Set task
Return all of the data exactly as given.

* START Data segment *

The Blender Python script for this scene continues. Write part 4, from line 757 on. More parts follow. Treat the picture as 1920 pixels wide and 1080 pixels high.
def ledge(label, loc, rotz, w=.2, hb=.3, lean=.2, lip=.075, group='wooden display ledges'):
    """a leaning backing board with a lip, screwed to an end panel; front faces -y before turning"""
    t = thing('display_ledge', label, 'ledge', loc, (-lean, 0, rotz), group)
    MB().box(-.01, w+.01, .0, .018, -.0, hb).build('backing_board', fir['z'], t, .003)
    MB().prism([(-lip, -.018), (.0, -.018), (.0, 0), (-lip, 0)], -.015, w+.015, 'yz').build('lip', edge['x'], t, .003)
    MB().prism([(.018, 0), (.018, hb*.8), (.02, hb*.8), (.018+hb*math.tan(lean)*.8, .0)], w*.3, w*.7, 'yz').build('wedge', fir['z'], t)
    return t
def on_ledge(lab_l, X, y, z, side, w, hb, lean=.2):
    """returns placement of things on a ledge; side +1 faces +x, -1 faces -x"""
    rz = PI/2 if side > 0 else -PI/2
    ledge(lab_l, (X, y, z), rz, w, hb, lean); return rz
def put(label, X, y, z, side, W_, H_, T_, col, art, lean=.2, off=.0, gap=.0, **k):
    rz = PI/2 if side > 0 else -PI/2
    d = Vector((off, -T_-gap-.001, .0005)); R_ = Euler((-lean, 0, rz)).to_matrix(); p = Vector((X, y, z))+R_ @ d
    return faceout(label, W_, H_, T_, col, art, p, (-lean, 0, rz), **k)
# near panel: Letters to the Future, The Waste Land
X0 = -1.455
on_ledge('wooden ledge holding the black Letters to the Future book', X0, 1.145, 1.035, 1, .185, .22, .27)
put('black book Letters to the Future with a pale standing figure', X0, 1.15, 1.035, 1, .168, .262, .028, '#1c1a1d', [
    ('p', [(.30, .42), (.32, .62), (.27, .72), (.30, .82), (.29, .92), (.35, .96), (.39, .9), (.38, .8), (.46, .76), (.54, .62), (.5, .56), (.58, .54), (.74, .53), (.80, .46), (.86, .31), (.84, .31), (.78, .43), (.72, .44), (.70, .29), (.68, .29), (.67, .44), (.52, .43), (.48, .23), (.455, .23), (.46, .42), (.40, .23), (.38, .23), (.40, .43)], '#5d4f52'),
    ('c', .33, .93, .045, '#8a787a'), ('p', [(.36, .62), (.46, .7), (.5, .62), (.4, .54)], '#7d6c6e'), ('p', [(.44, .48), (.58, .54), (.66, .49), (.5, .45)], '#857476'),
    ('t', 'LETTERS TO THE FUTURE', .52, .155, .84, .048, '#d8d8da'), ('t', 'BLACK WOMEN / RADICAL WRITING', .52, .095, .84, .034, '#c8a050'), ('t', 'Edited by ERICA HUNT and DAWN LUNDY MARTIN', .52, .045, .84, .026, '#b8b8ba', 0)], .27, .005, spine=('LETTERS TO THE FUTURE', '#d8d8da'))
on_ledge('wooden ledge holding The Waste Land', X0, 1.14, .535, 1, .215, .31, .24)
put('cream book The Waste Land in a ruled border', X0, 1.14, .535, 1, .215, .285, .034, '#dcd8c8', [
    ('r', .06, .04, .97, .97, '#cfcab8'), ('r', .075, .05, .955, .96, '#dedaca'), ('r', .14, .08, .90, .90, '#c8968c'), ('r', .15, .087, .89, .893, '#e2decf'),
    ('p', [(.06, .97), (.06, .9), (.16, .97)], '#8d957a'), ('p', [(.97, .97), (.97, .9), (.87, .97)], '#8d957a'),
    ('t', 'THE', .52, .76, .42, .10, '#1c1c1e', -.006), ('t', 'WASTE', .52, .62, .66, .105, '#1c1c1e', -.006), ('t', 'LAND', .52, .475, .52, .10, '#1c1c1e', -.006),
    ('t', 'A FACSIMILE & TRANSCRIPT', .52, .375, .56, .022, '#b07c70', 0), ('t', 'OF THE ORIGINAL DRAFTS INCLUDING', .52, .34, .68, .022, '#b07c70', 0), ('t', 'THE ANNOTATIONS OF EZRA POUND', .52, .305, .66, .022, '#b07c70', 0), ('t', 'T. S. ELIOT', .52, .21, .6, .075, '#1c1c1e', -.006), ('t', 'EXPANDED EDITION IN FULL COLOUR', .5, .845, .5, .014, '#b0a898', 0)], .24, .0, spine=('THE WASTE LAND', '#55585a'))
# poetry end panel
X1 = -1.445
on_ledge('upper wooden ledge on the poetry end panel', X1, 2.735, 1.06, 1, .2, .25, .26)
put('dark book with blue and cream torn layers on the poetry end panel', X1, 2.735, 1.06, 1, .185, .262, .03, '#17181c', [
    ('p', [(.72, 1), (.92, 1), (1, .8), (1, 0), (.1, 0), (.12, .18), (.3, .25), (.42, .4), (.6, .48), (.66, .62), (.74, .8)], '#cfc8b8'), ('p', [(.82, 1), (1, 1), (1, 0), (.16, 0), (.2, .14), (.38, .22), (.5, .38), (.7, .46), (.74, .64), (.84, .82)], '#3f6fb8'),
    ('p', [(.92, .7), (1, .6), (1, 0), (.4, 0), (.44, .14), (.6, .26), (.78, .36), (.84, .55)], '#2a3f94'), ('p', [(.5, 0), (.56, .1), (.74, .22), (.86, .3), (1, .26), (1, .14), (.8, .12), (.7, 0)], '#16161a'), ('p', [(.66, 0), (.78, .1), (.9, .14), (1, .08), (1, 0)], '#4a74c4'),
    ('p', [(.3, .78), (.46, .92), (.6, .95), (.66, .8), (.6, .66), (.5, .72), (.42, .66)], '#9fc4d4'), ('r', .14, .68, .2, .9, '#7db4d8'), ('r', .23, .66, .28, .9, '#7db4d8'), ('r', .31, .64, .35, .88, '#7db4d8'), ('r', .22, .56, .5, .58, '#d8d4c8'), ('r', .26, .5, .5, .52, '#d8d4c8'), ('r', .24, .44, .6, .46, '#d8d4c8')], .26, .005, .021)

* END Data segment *

Written reply
The Blender Python script for this scene continues. Write part 4, from line 757 on. More parts follow. Treat the picture as 1920 pixels wide and 1080 pixels high.
def ledge(label, loc, rotz, w=.2, hb=.3, lean=.2, lip=.075, group='wooden display ledges'):
    """a leaning backing board with a lip, screwed to an end panel; front faces -y before turning"""
    t = thing('display_ledge', label, 'ledge', loc, (-lean, 0, rotz), group)
    MB().box(-.01, w+.01, .0, .018, -.0, hb).build('backing_board', fir['z'], t, .003)
    MB().prism([(-lip, -.018), (.0, -.018), (.0, 0), (-lip, 0)], -.015, w+.015, 'yz').build('lip', edge['x'], t, .003)
    MB().prism([(.018, 0), (.018, hb*.8), (.02, hb*.8), (.018+hb*math.tan(lean)*.8, .0)], w*.3, w*.7, 'yz').build('wedge', fir['z'], t)
    return t
def on_ledge(lab_l, X, y, z, side, w, hb, lean=.2):
    """returns placement of things on a ledge; side +1 faces +x, -1 faces -x"""
    rz = PI/2 if side > 0 else -PI/2
    ledge(lab_l, (X, y, z), rz, w, hb, lean); return rz
def put(label, X, y, z, side, W_, H_, T_, col, art, lean=.2, off=.0, gap=.0, **k):
    rz = PI/2 if side > 0 else -PI/2
    d = Vector((off, -T_-gap-.001, .0005)); R_ = Euler((-lean, 0, rz)).to_matrix(); p = Vector((X, y, z))+R_ @ d
    return faceout(label, W_, H_, T_, col, art, p, (-lean, 0, rz), **k)
# near panel: Letters to the Future, The Waste Land
X0 = -1.455
on_ledge('wooden ledge holding the black Letters to the Future book', X0, 1.145, 1.035, 1, .185, .22, .27)
put('black book Letters to the Future with a pale standing figure', X0, 1.15, 1.035, 1, .168, .262, .028, '#1c1a1d', [
    ('p', [(.30, .42), (.32, .62), (.27, .72), (.30, .82), (.29, .92), (.35, .96), (.39, .9), (.38, .8), (.46, .76), (.54, .62), (.5, .56), (.58, .54), (.74, .53), (.80, .46), (.86, .31), (.84, .31), (.78, .43), (.72, .44), (.70, .29), (.68, .29), (.67, .44), (.52, .43), (.48, .23), (.455, .23), (.46, .42), (.40, .23), (.38, .23), (.40, .43)], '#5d4f52'),
    ('c', .33, .93, .045, '#8a787a'), ('p', [(.36, .62), (.46, .7), (.5, .62), (.4, .54)], '#7d6c6e'), ('p', [(.44, .48), (.58, .54), (.66, .49), (.5, .45)], '#857476'),
    ('t', 'LETTERS TO THE FUTURE', .52, .155, .84, .048, '#d8d8da'), ('t', 'BLACK WOMEN / RADICAL WRITING', .52, .095, .84, .034, '#c8a050'), ('t', 'Edited by ERICA HUNT and DAWN LUNDY MARTIN', .52, .045, .84, .026, '#b8b8ba', 0)], .27, .005, spine=('LETTERS TO THE FUTURE', '#d8d8da'))
on_ledge('wooden ledge holding The Waste Land', X0, 1.14, .535, 1, .215, .31, .24)
put('cream book The Waste Land in a ruled border', X0, 1.14, .535, 1, .215, .285, .034, '#dcd8c8', [
    ('r', .06, .04, .97, .97, '#cfcab8'), ('r', .075, .05, .955, .96, '#dedaca'), ('r', .14, .08, .90, .90, '#c8968c'), ('r', .15, .087, .89, .893, '#e2decf'),
    ('p', [(.06, .97), (.06, .9), (.16, .97)], '#8d957a'), ('p', [(.97, .97), (.97, .9), (.87, .97)], '#8d957a'),
    ('t', 'THE', .52, .76, .42, .10, '#1c1c1e', -.006), ('t', 'WASTE', .52, .62, .66, .105, '#1c1c1e', -.006), ('t', 'LAND', .52, .475, .52, .10, '#1c1c1e', -.006),
    ('t', 'A FACSIMILE & TRANSCRIPT', .52, .375, .56, .022, '#b07c70', 0), ('t', 'OF THE ORIGINAL DRAFTS INCLUDING', .52, .34, .68, .022, '#b07c70', 0), ('t', 'THE ANNOTATIONS OF EZRA POUND', .52, .305, .66, .022, '#b07c70', 0), ('t', 'T. S. ELIOT', .52, .21, .6, .075, '#1c1c1e', -.006), ('t', 'EXPANDED EDITION IN FULL COLOUR', .5, .845, .5, .014, '#b0a898', 0)], .24, .0, spine=('THE WASTE LAND', '#55585a'))
# poetry end panel
X1 = -1.445
on_ledge('upper wooden ledge on the poetry end panel', X1, 2.735, 1.06, 1, .2, .25, .26)
put('dark book with blue and cream torn layers on the poetry end panel', X1, 2.735, 1.06, 1, .185, .262, .03, '#17181c', [
    ('p', [(.72, 1), (.92, 1), (1, .8), (1, 0), (.1, 0), (.12, .18), (.3, .25), (.42, .4), (.6, .48), (.66, .62), (.74, .8)], '#cfc8b8'), ('p', [(.82, 1), (1, 1), (1, 0), (.16, 0), (.2, .14), (.38, .22), (.5, .38), (.7, .46), (.74, .64), (.84, .82)], '#3f6fb8'),
    ('p', [(.92, .7), (1, .6), (1, 0), (.4, 0), (.44, .14), (.6, .26), (.78, .36), (.84, .55)], '#2a3f94'), ('p', [(.5, 0), (.56, .1), (.74, .22), (.86, .3), (1, .26), (1, .14), (.8, .12), (.7, 0)], '#16161a'), ('p', [(.66, 0), (.78, .1), (.9, .14), (1, .08), (1, 0)], '#4a74c4'),
    ('p', [(.3, .78), (.46, .92), (.6, .95), (.66, .8), (.6, .66), (.5, .72), (.42, .66)], '#9fc4d4'), ('r', .14, .68, .2, .9, '#7db4d8'), ('r', .23, .66, .28, .9, '#7db4d8'), ('r', .31, .64, .35, .88, '#7db4d8'), ('r', .22, .56, .5, .58, '#d8d4c8'), ('r', .26, .5, .5, .52, '#d8d4c8'), ('r', .24, .44, .6, .46, '#d8d4c8')], .26, .005, .021)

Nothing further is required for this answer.